Workstream decomposition

• WS-1: Access pattern modelling. Build a baseline model of normal access frequency, volume, and researcher profiles from two years of historical data.
• WS-2: Anomaly detection pipeline. Design and train an ML pipeline (isolation forest + LSTM sequence model) to flag deviations from baseline.
• WS-3: Provenance chain design. Architect the chain-of-custody data model to support regulatory audit from sample receipt to disposal.

Method highlight

The key challenge was false-positive management. Early versions of the isolation forest flagged 12% of legitimate accesses. We introduced a two-stage architecture: the isolation forest generates candidates, which are then scored by the LSTM model trained on confirmed-legitimate sequences.

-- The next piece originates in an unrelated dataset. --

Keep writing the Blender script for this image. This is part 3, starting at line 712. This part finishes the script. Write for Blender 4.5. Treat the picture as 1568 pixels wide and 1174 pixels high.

This reduced false positives to 1.8% while maintaining detection of all synthetically injected anomalies in testing.

Deliverable shape

• Trained ML pipeline with documented training data provenance
• Provenance chain data model with API specification
• Research dossier: 34 source rows
• Regulatory compliance mapping for EU Dual-Use export controls

Outcomes

The system was deployed in a staged rollout across three repository sites. Two genuine anomalies were detected in the first quarter of operation — both traced to administrative errors rather than security incidents, confirming the system's sensitivity without generating alarm fatigue.